#### To be done:
Find all lines in the records that include the word "picture", and copy them out.

#### Items:
━━━
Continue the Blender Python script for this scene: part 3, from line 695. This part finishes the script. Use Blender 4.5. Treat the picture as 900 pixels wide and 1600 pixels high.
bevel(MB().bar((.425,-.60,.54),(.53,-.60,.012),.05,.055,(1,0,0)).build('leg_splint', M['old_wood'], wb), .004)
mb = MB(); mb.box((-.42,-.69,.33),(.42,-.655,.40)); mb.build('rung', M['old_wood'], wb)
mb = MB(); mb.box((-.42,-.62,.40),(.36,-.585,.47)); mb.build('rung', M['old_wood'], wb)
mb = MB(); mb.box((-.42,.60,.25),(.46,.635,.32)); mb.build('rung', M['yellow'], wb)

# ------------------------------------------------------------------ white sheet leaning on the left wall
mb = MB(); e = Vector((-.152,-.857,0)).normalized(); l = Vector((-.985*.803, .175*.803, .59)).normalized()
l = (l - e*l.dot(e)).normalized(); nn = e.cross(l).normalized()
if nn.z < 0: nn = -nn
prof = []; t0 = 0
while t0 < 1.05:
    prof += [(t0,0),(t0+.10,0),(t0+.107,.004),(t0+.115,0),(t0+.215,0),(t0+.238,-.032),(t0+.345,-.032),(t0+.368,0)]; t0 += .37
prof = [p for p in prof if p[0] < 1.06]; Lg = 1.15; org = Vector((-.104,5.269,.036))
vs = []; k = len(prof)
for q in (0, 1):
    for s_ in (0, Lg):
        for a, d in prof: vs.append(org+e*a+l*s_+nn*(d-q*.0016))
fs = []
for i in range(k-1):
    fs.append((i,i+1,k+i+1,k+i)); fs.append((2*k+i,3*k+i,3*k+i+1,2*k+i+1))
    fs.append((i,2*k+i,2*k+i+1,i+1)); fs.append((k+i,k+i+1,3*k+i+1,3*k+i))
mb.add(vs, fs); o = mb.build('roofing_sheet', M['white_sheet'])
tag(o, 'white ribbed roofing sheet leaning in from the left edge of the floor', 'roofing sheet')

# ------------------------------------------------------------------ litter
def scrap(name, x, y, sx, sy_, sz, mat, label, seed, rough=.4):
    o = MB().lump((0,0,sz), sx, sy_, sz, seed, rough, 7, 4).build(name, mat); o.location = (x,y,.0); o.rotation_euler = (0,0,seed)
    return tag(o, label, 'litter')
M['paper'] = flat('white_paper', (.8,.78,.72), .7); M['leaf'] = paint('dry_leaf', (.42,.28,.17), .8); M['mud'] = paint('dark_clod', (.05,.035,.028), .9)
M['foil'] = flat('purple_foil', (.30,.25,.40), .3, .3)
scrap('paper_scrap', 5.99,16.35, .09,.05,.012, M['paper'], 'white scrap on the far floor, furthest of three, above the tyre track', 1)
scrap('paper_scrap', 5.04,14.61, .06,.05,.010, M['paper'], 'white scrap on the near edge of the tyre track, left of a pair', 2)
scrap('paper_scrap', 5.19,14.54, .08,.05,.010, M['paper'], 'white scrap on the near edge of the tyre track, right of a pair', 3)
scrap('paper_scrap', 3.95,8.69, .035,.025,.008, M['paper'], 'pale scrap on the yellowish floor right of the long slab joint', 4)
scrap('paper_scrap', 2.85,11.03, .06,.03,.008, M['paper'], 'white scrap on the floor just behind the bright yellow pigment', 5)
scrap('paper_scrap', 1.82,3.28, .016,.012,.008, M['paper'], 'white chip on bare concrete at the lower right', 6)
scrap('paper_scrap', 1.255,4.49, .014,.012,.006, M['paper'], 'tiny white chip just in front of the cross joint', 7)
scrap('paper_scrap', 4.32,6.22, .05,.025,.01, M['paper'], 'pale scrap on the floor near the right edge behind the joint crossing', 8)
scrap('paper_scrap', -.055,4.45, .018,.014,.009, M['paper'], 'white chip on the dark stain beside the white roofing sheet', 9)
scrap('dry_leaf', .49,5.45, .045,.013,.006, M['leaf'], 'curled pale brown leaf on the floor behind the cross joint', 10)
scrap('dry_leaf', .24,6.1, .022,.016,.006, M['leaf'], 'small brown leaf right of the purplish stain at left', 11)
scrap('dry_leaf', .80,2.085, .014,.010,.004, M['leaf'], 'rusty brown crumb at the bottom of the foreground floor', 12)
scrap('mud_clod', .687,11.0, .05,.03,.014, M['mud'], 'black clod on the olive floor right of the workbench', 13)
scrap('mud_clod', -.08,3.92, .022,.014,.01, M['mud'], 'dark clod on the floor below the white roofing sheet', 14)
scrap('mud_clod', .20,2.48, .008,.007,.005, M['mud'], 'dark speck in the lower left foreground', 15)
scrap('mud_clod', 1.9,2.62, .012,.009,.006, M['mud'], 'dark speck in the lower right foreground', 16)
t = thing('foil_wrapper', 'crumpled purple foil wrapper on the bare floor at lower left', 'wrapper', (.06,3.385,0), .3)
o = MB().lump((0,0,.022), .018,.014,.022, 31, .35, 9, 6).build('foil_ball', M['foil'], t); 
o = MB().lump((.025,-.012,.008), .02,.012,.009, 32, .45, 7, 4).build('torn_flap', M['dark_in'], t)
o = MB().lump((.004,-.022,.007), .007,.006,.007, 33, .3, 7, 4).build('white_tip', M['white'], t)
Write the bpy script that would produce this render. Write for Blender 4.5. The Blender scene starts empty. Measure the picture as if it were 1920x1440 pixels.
━━━
#### Worked solution:
Continue the Blender Python script for this scene: part 3, from line 695. This part finishes the script. Use Blender 4.5. Treat the picture as 900 pixels wide and 1600 pixels high.
Write the bpy script that would produce this render. Write for Blender 4.5. The Blender scene starts empty. Measure the picture as if it were 1920x1440 pixels.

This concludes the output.